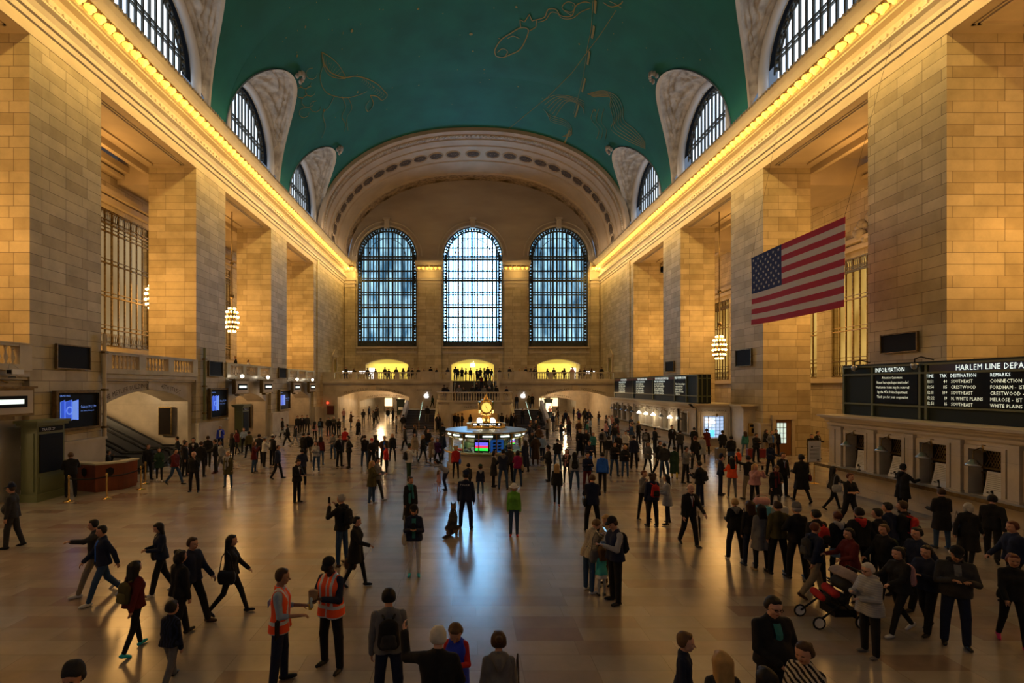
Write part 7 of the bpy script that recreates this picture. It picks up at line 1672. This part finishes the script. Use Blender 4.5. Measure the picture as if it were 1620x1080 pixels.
BCOL = ['black']*6+['navy']*2+['denim']*2+['charcoal', 'khaki', 'grey']
used = [(p[5], p[6]) for p in PEOPLE]
def crowd(x, y, z, face, i, tc=None, H=None):
    P0, pp = POOL[i % len(POOL)]; P = dict(P0); P['tc'] = tc or random.choice(TCOL); P['bc'] = random.choice(BCOL); P['hc'] = random.choice('kkbbbnnygr'); H = H or (1.62 if P.get('fem') else 1.75)+random.uniform(-.06, .07)
    cols = {'hair': (*HAIRC[P['hc']], 1), 'body': (*SKIN[random.choice('lllpmmd')], 1), 'trousers': (*CN[P['bc']], 1), 'jeans': (*CN[P['bc']], 1)}
    for n in ('jacket', 'coat', 'puffer_jacket', 'sweater', 'suit_jacket'): cols[n] = (*CN[P['tc']], 1)
    core, full, ex = describe(P, x, y, z); t = place_figure(pp, (x, y, z), radians(face), full, None, cols, H/1.72); PEOPLE.append([t, core, full, ex, None, x, y])
n = 0
def scatter(cnt, px0, px1, py0, py1, faces=(0, 180, 90, -90)):
    global n
    k = tries = 0
    while k < cnt and tries < 900:
        tries += 1; px, py = random.uniform(px0, px1), random.uniform(py0, py1); x, y, _ = on_floor(px, py)
        if min(math.hypot(x-a, y-b) for a, b in used) < .62: continue
        if abs(x-.05) < 8.2 and y > 50.8 or x > 14.5: continue
        if y > 61.5 and not (abs(x+12.3) < 4 or abs(x-12.5) < 4): continue
        used.append((x, y)); crowd(x, y, 0, random.choice(faces)+random.uniform(-30, 30), n); n += 1; k += 1
scatter(17, 872, 965, 673, 702); scatter(12, 870, 960, 660, 674); scatter(9, 965, 1005, 682, 712)
scatter(9, 540, 640, 664, 682); scatter(4, 580, 640, 656, 664); scatter(7, 830, 880, 685, 725); scatter(4, 650, 700, 690, 722)
for k, (px, py) in enumerate(((720, 674), (725, 675), (731, 677), (744, 675), (793, 676), (800, 675), (813, 677), (818, 679))): x, y, _ = on_floor(px, py+4); y = y-.6 if px < 792 else 50.8-.3*(k % 2); used.append((x, y)); crowd(x, y, 0, (20, -20, 90, 10, 180)[k % 5], n, 'black'); n += 1
# balcony
bxs = [-15.9, -15.0, -13.4, -12.2, -11.1, -10.7, -9.6, -8.8, -8.2, -7.6, -6.9, -6.2, -5.3, -4.6, -3.2, 3.3, 4.6, 5.9, 6.6, 7.3, 7.9, 9.3, 10.2, 11.6, 12.4, 13.5, 14.2, 14.8, 16.2]
for k, x in enumerate(bxs): crowd(x, 63.2+.9*(k % 3)*.6, 5.1, (0, 25, 180, -40, 0)[k % 5], n, ('black', 'charcoal', 'navy')[k % 3] if k % 4 else None); n += 1
for k, (x, y) in enumerate(((-1.9, 64.6), (-1.4, 64.9), (-.9, 64.3), (-.3, 65.2), (.5, 63.6), (.95, 64.6), (1.4, 63.4), (1.9, 64.4), (2.4, 64.9), (-2.2, 63.3))): crowd(x, y, 5.1, (0, 180, 90, 10)[k % 4], n, 'black'); n += 1
for k, (x, s_) in enumerate(((.55, .75), (.95, .5), (1.5, .62), (1.9, .3), (.35, .2))):                     # on the treads of the upper flight
    st = int(s_*14); crowd(x, 58.3+(st+.55)*3.97/14-.05, 2.8+(st+1)*2.3/14, (0, 180)[k % 2], n, ('black', 'maroon', 'black', 'grey', 'black')[k]); n += 1
for k, (x, y) in enumerate(((-3.2, 53.6), (-2.9, 54.2), (-1.6, 52.9), (-1.1, 53.2), (-.2, 52.8), (.5, 53.1), (1.0, 52.8), (1.6, 53.2), (2.3, 53.0), (3.5, 54.6))): crowd(x, y, 2.8, (180, 0, 20, -40)[k % 4], n, ('black', 'navy', 'grey', 'charcoal')[k % 4]); n += 1
for k, (x, y) in enumerate(((5.0, 58.8), (6.4, 58.6), (7.0, 60.2), (-4.9, 60.4))): crowd(x, y, 1.8, (0, 180, 0, 60)[k], n, ('black', 'olive', 'black', 'darkgreen')[k]); n += 1
for k, (x, st) in enumerate(((-5.0, 3), (5.1, 2), (6.8, 1))): crowd(x, 52.4+(st+.5)*4.3/12, (st+1)*1.8/12, (180, 0, 180)[k], n, 'black'); n += 1
for k, (px, d, c_) in enumerate(((371, 37.9, 'teal'), (388, 40.0, 'black'), (401, 42.3, 'white'))): x = -19.1; crowd(x, d, 5.1, (60, -60, 90)[k], n, c_); n += 1
# ---- labels: add what tells look-alikes apart
def words_(s): return len(s.split())
by_label = {}
for p in PEOPLE:
    if p[4]: p[0]['label'] = p[4]; continue
    by_label.setdefault(p[2], []).append(p)
for lab, ps in list(by_label.items()):
    if len(ps) > 1:
        for p in ps:
            if p[3] and words_(lab)+words_(p[3])+1 <= 13: p[2] = lab.replace(',', ' with '+p[3]+',', 1) if p[3] not in lab else lab
again = {}
for p in PEOPLE:
    if not p[4]: again.setdefault(p[2], []).append(p)
ORDN = 'leftmost second third fourth fifth sixth seventh eighth ninth tenth eleventh twelfth'.split()
NUM = 'one two three four five six seven eight nine ten eleven twelve'.split()
for lab, ps in again.items():
    ps.sort(key=lambda p: (p[5]-CX)/p[6])
    for i, p in enumerate(ps):
        if len(ps) == 1: p[0]['label'] = lab
        else:
            o = 'leftmost' if i == 0 else 'rightmost' if i == len(ps)-1 else ORDN[min(i, 11)]+' from left'
            l3 = lab if words_(lab)+words_(o) <= 16 else lab.replace(', '+lab.split(', ')[1].split(' ')[0], ',', 1); p[0]['label'] = ' '.join(f"{l3}, {o}".replace(', ,', ',').replace('looking down at hands ', '').split()[:16])
for p in PEOPLE:
    z = p[0].location.z; p[0]['category'] = 'person'
    del_ = '_z' in p[0].keys()
    if del_: del p[0]['_z']
    p[0]['group'] = 'people on the far balcony' if z > 5 and p[5] > -18 else 'people on the grand stair' if z > .1 and z < 5 else 'people on the left balcony' if z > 5 else 'travellers crossing the concourse floor'
seen = {}
for o, lab, x, y in BAGS:
    zl = zone(x, y); l2 = lab if words_(lab) > 10 else f"{lab}, {zl}"; l2 = ' '.join(l2.split()[:16]); seen.setdefault(l2, []).append((o, x, y))
for lab, os_ in seen.items():
    os_.sort(key=lambda q: (q[1]-CX)/q[2])
    for i, (o, x, y) in enumerate(os_): o['label'] = lab if len(os_) == 1 else ' '.join(lab.split()[:13])+', '+('leftmost' if i == 0 else 'rightmost' if i == len(os_)-1 else ORDN[i]+' from left')
for o in bpy.data.objects:
    if o.parent is None and o.get('label') and len(o['label'].split()) > 16: o['label'] = o['label'].replace(' taking a photo', '').replace(' the floor', '').replace(' holding a phone', '')
for o in bpy.data.objects:
    if o.parent is None and o.get('label'): o['label'] = ' '.join(o['label'].replace(' at the stair head', ' by the stair head' if len(o['label'].split()) <= 16 else ' centre').rstrip(', ').split()[:17 if 0 else 16])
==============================
Omit pictures; set down the rest of the material word for word.

Exercise output:
Write part 7 of the bpy script that recreates this picture. It picks up at line 1672. This part finishes the script. Use Blender 4.5. Measure the picture as if it were 1620x1080 pixels.
BCOL = ['black']*6+['navy']*2+['denim']*2+['charcoal', 'khaki', 'grey']
used = [(p[5], p[6]) for p in PEOPLE]
def crowd(x, y, z, face, i, tc=None, H=None):
    P0, pp = POOL[i % len(POOL)]; P = dict(P0); P['tc'] = tc or random.choice(TCOL); P['bc'] = random.choice(BCOL); P['hc'] = random.choice('kkbbbnnygr'); H = H or (1.62 if P.get('fem') else 1.75)+random.uniform(-.06, .07)
    cols = {'hair': (*HAIRC[P['hc']], 1), 'body': (*SKIN[random.choice('lllpmmd')], 1), 'trousers': (*CN[P['bc']], 1), 'jeans': (*CN[P['bc']], 1)}
    for n in ('jacket', 'coat', 'puffer_jacket', 'sweater', 'suit_jacket'): cols[n] = (*CN[P['tc']], 1)
    core, full, ex = describe(P, x, y, z); t = place_figure(pp, (x, y, z), radians(face), full, None, cols, H/1.72); PEOPLE.append([t, core, full, ex, None, x, y])
n = 0
def scatter(cnt, px0, px1, py0, py1, faces=(0, 180, 90, -90)):
    global n
    k = tries = 0
    while k < cnt and tries < 900:
        tries += 1; px, py = random.uniform(px0, px1), random.uniform(py0, py1); x, y, _ = on_floor(px, py)
        if min(math.hypot(x-a, y-b) for a, b in used) < .62: continue
        if abs(x-.05) < 8.2 and y > 50.8 or x > 14.5: continue
        if y > 61.5 and not (abs(x+12.3) < 4 or abs(x-12.5) < 4): continue
        used.append((x, y)); crowd(x, y, 0, random.choice(faces)+random.uniform(-30, 30), n); n += 1; k += 1
scatter(17, 872, 965, 673, 702); scatter(12, 870, 960, 660, 674); scatter(9, 965, 1005, 682, 712)
scatter(9, 540, 640, 664, 682); scatter(4, 580, 640, 656, 664); scatter(7, 830, 880, 685, 725); scatter(4, 650, 700, 690, 722)
for k, (px, py) in enumerate(((720, 674), (725, 675), (731, 677), (744, 675), (793, 676), (800, 675), (813, 677), (818, 679))): x, y, _ = on_floor(px, py+4); y = y-.6 if px < 792 else 50.8-.3*(k % 2); used.append((x, y)); crowd(x, y, 0, (20, -20, 90, 10, 180)[k % 5], n, 'black'); n += 1
# balcony
bxs = [-15.9, -15.0, -13.4, -12.2, -11.1, -10.7, -9.6, -8.8, -8.2, -7.6, -6.9, -6.2, -5.3, -4.6, -3.2, 3.3, 4.6, 5.9, 6.6, 7.3, 7.9, 9.3, 10.2, 11.6, 12.4, 13.5, 14.2, 14.8, 16.2]
for k, x in enumerate(bxs): crowd(x, 63.2+.9*(k % 3)*.6, 5.1, (0, 25, 180, -40, 0)[k % 5], n, ('black', 'charcoal', 'navy')[k % 3] if k % 4 else None); n += 1
for k, (x, y) in enumerate(((-1.9, 64.6), (-1.4, 64.9), (-.9, 64.3), (-.3, 65.2), (.5, 63.6), (.95, 64.6), (1.4, 63.4), (1.9, 64.4), (2.4, 64.9), (-2.2, 63.3))): crowd(x, y, 5.1, (0, 180, 90, 10)[k % 4], n, 'black'); n += 1
for k, (x, s_) in enumerate(((.55, .75), (.95, .5), (1.5, .62), (1.9, .3), (.35, .2))):                     # on the treads of the upper flight
    st = int(s_*14); crowd(x, 58.3+(st+.55)*3.97/14-.05, 2.8+(st+1)*2.3/14, (0, 180)[k % 2], n, ('black', 'maroon', 'black', 'grey', 'black')[k]); n += 1
for k, (x, y) in enumerate(((-3.2, 53.6), (-2.9, 54.2), (-1.6, 52.9), (-1.1, 53.2), (-.2, 52.8), (.5, 53.1), (1.0, 52.8), (1.6, 53.2), (2.3, 53.0), (3.5, 54.6))): crowd(x, y, 2.8, (180, 0, 20, -40)[k % 4], n, ('black', 'navy', 'grey', 'charcoal')[k % 4]); n += 1
for k, (x, y) in enumerate(((5.0, 58.8), (6.4, 58.6), (7.0, 60.2), (-4.9, 60.4))): crowd(x, y, 1.8, (0, 180, 0, 60)[k], n, ('black', 'olive', 'black', 'darkgreen')[k]); n += 1
for k, (x, st) in enumerate(((-5.0, 3), (5.1, 2), (6.8, 1))): crowd(x, 52.4+(st+.5)*4.3/12, (st+1)*1.8/12, (180, 0, 180)[k], n, 'black'); n += 1
for k, (px, d, c_) in enumerate(((371, 37.9, 'teal'), (388, 40.0, 'black'), (401, 42.3, 'white'))): x = -19.1; crowd(x, d, 5.1, (60, -60, 90)[k], n, c_); n += 1
# ---- labels: add what tells look-alikes apart
def words_(s): return len(s.split())
by_label = {}
for p in PEOPLE:
    if p[4]: p[0]['label'] = p[4]; continue
    by_label.setdefault(p[2], []).append(p)
for lab, ps in list(by_label.items()):
    if len(ps) > 1:
        for p in ps:
            if p[3] and words_(lab)+words_(p[3])+1 <= 13: p[2] = lab.replace(',', ' with '+p[3]+',', 1) if p[3] not in lab else lab
again = {}
for p in PEOPLE:
    if not p[4]: again.setdefault(p[2], []).append(p)
ORDN = 'leftmost second third fourth fifth sixth seventh eighth ninth tenth eleventh twelfth'.split()
NUM = 'one two three four five six seven eight nine ten eleven twelve'.split()
for lab, ps in again.items():
    ps.sort(key=lambda p: (p[5]-CX)/p[6])
    for i, p in enumerate(ps):
        if len(ps) == 1: p[0]['label'] = lab
        else:
            o = 'leftmost' if i == 0 else 'rightmost' if i == len(ps)-1 else ORDN[min(i, 11)]+' from left'
            l3 = lab if words_(lab)+words_(o) <= 16 else lab.replace(', '+lab.split(', ')[1].split(' ')[0], ',', 1); p[0]['label'] = ' '.join(f"{l3}, {o}".replace(', ,', ',').replace('looking down at hands ', '').split()[:16])
for p in PEOPLE:
    z = p[0].location.z; p[0]['category'] = 'person'
    del_ = '_z' in p[0].keys()
    if del_: del p[0]['_z']
    p[0]['group'] = 'people on the far balcony' if z > 5 and p[5] > -18 else 'people on the grand stair' if z > .1 and z < 5 else 'people on the left balcony' if z > 5 else 'travellers crossing the concourse floor'
seen = {}
for o, lab, x, y in BAGS:
    zl = zone(x, y); l2 = lab if words_(lab) > 10 else f"{lab}, {zl}"; l2 = ' '.join(l2.split()[:16]); seen.setdefault(l2, []).append((o, x, y))
for lab, os_ in seen.items():
    os_.sort(key=lambda q: (q[1]-CX)/q[2])
    for i, (o, x, y) in enumerate(os_): o['label'] = lab if len(os_) == 1 else ' '.join(lab.split()[:13])+', '+('leftmost' if i == 0 else 'rightmost' if i == len(os_)-1 else ORDN[i]+' from left')
for o in bpy.data.objects:
    if o.parent is None and o.get('label') and len(o['label'].split()) > 16: o['label'] = o['label'].replace(' taking a photo', '').replace(' the floor', '').replace(' holding a phone', '')
for o in bpy.data.objects:
    if o.parent is None and o.get('label'): o['label'] = ' '.join(o['label'].replace(' at the stair head', ' by the stair head' if len(o['label'].split()) <= 16 else ' centre').rstrip(', ').split()[:17 if 0 else 16])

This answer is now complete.